Prima di proseguire con l’analisi di un argomento così complesso, mi preme a questo
punto accennare la distinzione tra le tre principali tipologie di dipendenza affettiva che
si possono alternare nel corso della vita o addirittura nel corso di una medesima
relazione: mi riferisco alla “dipendenza manifesta”, “dipendenza latente” e
“dipendenza evitata”.
Nella “dipendenza manifesta” il soggetto dipendente vive nella continua illusione di
poter cambiare l’Altro e nella paura di deludere e non essere all’altezza del partner.
Conduce la propria vita all’insegna di un apparente perfezionismo, preoccupandosi
prima delle necessità dell’Altro rispetto alle proprie, prodigandosi per lui,
dimenticandosi i propri bisogni e il proprio valore. Nega ogni desiderio e interesse,
vive nel vittimismo e nella compiacenza dell’Altro, dimenticando sé stesso. Arriva a
tollerare umiliazioni, minacce, sopraffazioni, infedeltà e addirittura violenze pur di non
perdere il partner e sperimentare così il vuoto della solitudine.
Nella “dipendenza latente” il soggetto dipendente tende a svalutare, ad umiliare l’Altro
e ad imporsi su di esso tramite un controllo ossessivo, avanzando eccessive pretese,
manifestando gelosia, minacciando e colpevolizzando. Così facendo, rende l’altra
persona sempre più bisognosa e incapace di provvedere a sé stessa. Ecco perché
molto spesso il dipendente latente vive un rapporto di coppia con una persona che
diventa a lui complementare: il dipendente manifesto.

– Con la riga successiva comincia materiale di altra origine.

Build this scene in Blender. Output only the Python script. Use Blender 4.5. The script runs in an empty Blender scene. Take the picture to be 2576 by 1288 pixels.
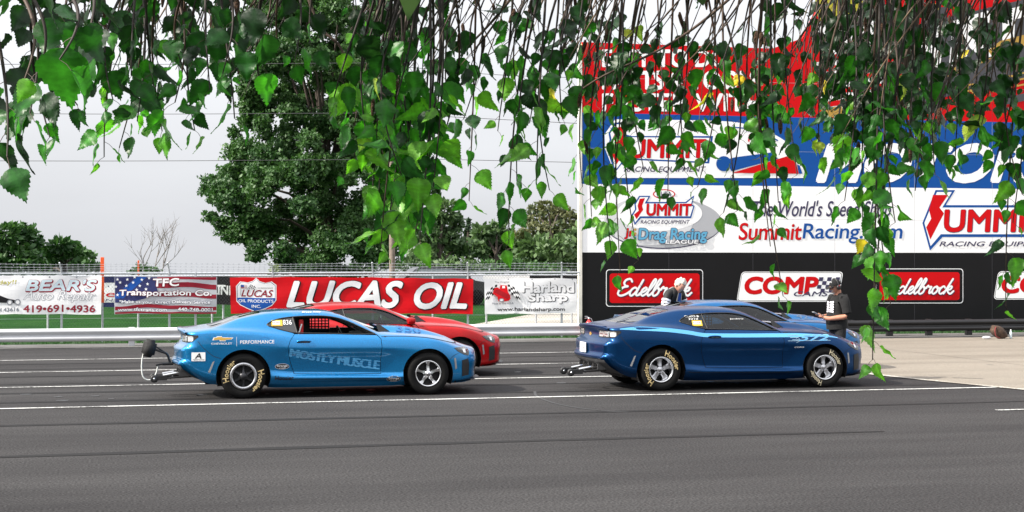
import bpy, bmesh, math, random
import numpy as np
from mathutils import Vector, Matrix
from mathutils.geometry import delaunay_2d_cdt

# ------------------------------------------------------------------ camera, light, exposure
SC = bpy.context.scene
COL = SC.collection
PSI = math.radians(13.87)            # the road runs off to the right, turned this much from the picture plane
CAMH, FOC, HOR = 2.1, 4000.0, 650.0              # camera height (m); focal length in units of a 2576 px wide frame
cs, sn = math.cos(PSI), math.sin(PSI)
cam = bpy.data.objects.new('camera', bpy.data.cameras.new('camera'))
COL.objects.link(cam)
cam.location = (0, 0, CAMH)
cam.rotation_euler = (math.pi / 2, 0, -PSI)
cam.data.sensor_width = 36
cam.data.lens = 36 * FOC / 2576
cam.data.shift_y = (HOR - 644) / 2576
cam.data.clip_start = 0.05
cam.data.clip_end = 4000
SC.camera = cam
SC.view_settings.view_transform = 'Standard'
SC.view_settings.look = 'None'
SC.view_settings.exposure = 0.78
SC.view_settings.gamma = 1
SC.cycles.max_bounces = 8
SC.cycles.transparent_max_bounces = 16
SC.cycles.sample_clamp_indirect = 6

SUN_DIR = Vector((-1.3, -0.17, 1.0)).normalized()     # towards the sun: high on the left
sun = bpy.data.objects.new('sun', bpy.data.lights.new('sun', 'SUN'))
COL.objects.link(sun)
sun.data.energy = 5.0
sun.data.angle = math.radians(0.6)
sun.data.color = (1.0, 0.93, 0.82)
sun.rotation_euler = SUN_DIR.to_track_quat('Z', 'Y').to_euler()
W = bpy.data.worlds.new('World')
SC.world = W
W.use_nodes = True
_n, _l = W.node_tree.nodes, W.node_tree.links
_sky = _n.new('ShaderNodeTexSky')
_sky.sky_type = 'NISHITA'
_sky.sun_disc = False
_sky.sun_elevation = math.asin(SUN_DIR.z)
_sky.sun_rotation = math.atan2(SUN_DIR.x, SUN_DIR.y) % (2 * math.pi)
_sky.air_density = 1.0
_sky.dust_density = 5.0
_sky.ozone_density = 1.0
_hs = _n.new('ShaderNodeHueSaturation')                # thin high cloud: the blue is washed out
_hs.inputs['Saturation'].default_value = 0.16
_l.new(_sky.outputs[0], _hs.inputs['Color'])
_mx = _n.new('ShaderNodeMixRGB')                       # ... and the dome is evened out
_mx.blend_type = 'MIX'
_mx.inputs[0].default_value = 0.65
_mx.inputs[2].default_value = (7.1, 7.25, 7.6, 1)
_l.new(_hs.outputs[0], _mx.inputs[1])
_bg = _n['Background']
_bg.inputs[1].default_value = 0.088
_tc = _n.new('ShaderNodeTexCoord')                     # a veiled sky is brighter overhead than at the horizon
_sp = _n.new('ShaderNodeSeparateXYZ')
_l.new(_tc.outputs['Generated'], _sp.inputs[0])
_mr = _n.new('ShaderNodeMapRange')
_mr.inputs[3].default_value = 1.0
_mr.inputs[4].default_value = 2.3
_l.new(_sp.outputs[2], _mr.inputs[0])
_cl = _n.new('ShaderNodeTexNoise')                     # faint cloud structure in the veil
_cl.inputs['Scale'].default_value = 3.2
_cl.inputs['Detail'].default_value = 6
_cm = _n.new('ShaderNodeMapping')
_cm.inputs['Scale'].default_value = (1, 1, 3.5)
_l.new(_tc.outputs['Generated'], _cm.inputs[0])
_l.new(_cm.outputs[0], _cl.inputs['Vector'])
_cr = _n.new('ShaderNodeMapRange')
_cr.inputs[1].default_value = .3
_cr.inputs[2].default_value = .7
_cr.inputs[3].default_value = .93
_cr.inputs[4].default_value = 1.07
_l.new(_cl.outputs[0], _cr.inputs[0])
_cp = _n.new('ShaderNodeMath')
_cp.operation = 'MULTIPLY'
_vm = _n.new('ShaderNodeVectorMath')
_vm.operation = 'SCALE'
_l.new(_mx.outputs[0], _vm.inputs[0])
_l.new(_mr.outputs[0], _cp.inputs[0])
_l.new(_cr.outputs[0], _cp.inputs[1])
_l.new(_cp.outputs[0], _vm.inputs['Scale'])
_l.new(_vm.outputs[0], _bg.inputs[0])

rnd = random.Random(7)
nrg = np.random.default_rng(11)

# ------------------------------------------------------------------ picture-to-place helpers (u, v: pixels of a 2576 wide frame)
def ptY(u, v, Y):
    a = (u - 1288) / FOC
    f = Y / (cs - a * sn)
    return Vector((a * f * cs + f * sn, Y, CAMH - (v - HOR) / FOC * f))
def ptF(u, v, f):
    a = (u - 1288) / FOC
    return Vector((a * f * cs + f * sn, -a * f * sn + f * cs, CAMH - (v - HOR) / FOC * f))
def ptG(u, v, z=0.0):
    f = (CAMH - z) * FOC / (v - HOR)
    return ptF(u, v, f)
def crop(x0, y0, s):
    return lambda x, y: ((x0 + x / s) / 1.49068, (y0 + y / s) / 1.49068)

# ------------------------------------------------------------------ materials
MATS = {}
def mat(name, col, rough=0.6, metal=0.0, coat=0.0, coat_rough=0.04, var=0.0, vscale=6.0, bump=0.0, bscale=40.0, spec=0.5, emit=None, trans=None):
    if name in MATS: return MATS[name]
    m = bpy.data.materials.new(name)
    m.use_nodes = True
    nt = m.node_tree
    b = nt.nodes['Principled BSDF']
    c = (col[0], col[1], col[2], 1)
    b.inputs['Base Color'].default_value = c
    b.inputs['Roughness'].default_value = rough
    b.inputs['Metallic'].default_value = metal
    b.inputs['Coat Weight'].default_value = coat
    b.inputs['Coat Roughness'].default_value = coat_rough
    b.inputs['Specular IOR Level'].default_value = spec
    if var or bump:
        tc = nt.nodes.new('ShaderNodeTexCoord')
    if var:
        nz = nt.nodes.new('ShaderNodeTexNoise')
        nz.inputs['Scale'].default_value = vscale
        nz.inputs['Detail'].default_value = 8
        nt.links.new(tc.outputs['Object'], nz.inputs['Vector'])
        r = nt.nodes.new('ShaderNodeMapRange')
        r.inputs[1].default_value = 0.25; r.inputs[2].default_value = 0.75
        r.inputs[3].default_value = 1 - var; r.inputs[4].default_value = 1 + var
        nt.links.new(nz.outputs[0], r.inputs[0])
        mu = nt.nodes.new('ShaderNodeVectorMath'); mu.operation = 'SCALE'
        mu.inputs[0].default_value = col[:3]
        nt.links.new(r.outputs[0], mu.inputs['Scale'])
        nt.links.new(mu.outputs[0], b.inputs['Base Color'])
    if bump:
        nb = nt.nodes.new('ShaderNodeTexNoise')
        nb.inputs['Scale'].default_value = bscale
        nb.inputs['Detail'].default_value = 6
        nt.links.new(tc.outputs['Object'], nb.inputs['Vector'])
        bp = nt.nodes.new('ShaderNodeBump')
        bp.inputs['Strength'].default_value = bump
        bp.inputs['Distance'].default_value = 0.02
        nt.links.new(nb.outputs[0], bp.inputs['Height'])
        nt.links.new(bp.outputs[0], b.inputs['Normal'])
    if trans:
        tr = nt.nodes.new('ShaderNodeBsdfTranslucent')
        tr.inputs[0].default_value = (*trans, 1)
        ad = nt.nodes.new('ShaderNodeAddShader')
        out = nt.nodes['Material Output']
        nt.links.new(b.outputs[0], ad.inputs[0]); nt.links.new(tr.outputs[0], ad.inputs[1])
        nt.links.new(ad.outputs[0], out.inputs[0])
    MATS[name] = m
    return m

def glass_mat(name, tint, refl=1.0):
    if name in MATS: return MATS[name]
    m = bpy.data.materials.new(name); m.use_nodes = True
    nt = m.node_tree; nt.nodes.remove(nt.nodes['Principled BSDF'])
    t = nt.nodes.new('ShaderNodeBsdfTransparent'); t.inputs[0].default_value = (*tint, 1)
    g = nt.nodes.new('ShaderNodeBsdfGlossy'); g.inputs['Roughness'].default_value = 0.02
    g.inputs[0].default_value = (refl, refl, refl, 1)
    f = nt.nodes.new('ShaderNodeFresnel'); f.inputs[0].default_value = 1.5
    x = nt.nodes.new('ShaderNodeMixShader')
    nt.links.new(f.outputs[0], x.inputs[0]); nt.links.new(t.outputs[0], x.inputs[1]); nt.links.new(g.outputs[0], x.inputs[2])
    nt.links.new(x.outputs[0], nt.nodes['Material Output'].inputs[0])
    MATS[name] = m
    return m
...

Nella “dipendenza evitata” invece il soggetto dipendente vuole evitare di sentirsi in
colpa o incapace di corrispondere alle aspettative altrui e mette così in atto
atteggiamenti finalizzati a distanziarsi emotivamente dall’Altro per paura di sviluppare
un’eccessiva dipendenza.
Di norma, a meno che non ci si identifichi come dipendenti manifesti, latenti o evitanti
cronici, è del tutto possibile oscillare da una modalità ad un’altra durante il corso della
vita. Il problema nasce quando un soggetto rimane fisso su una di queste modalità,
facendosi totalmente guidare da esse.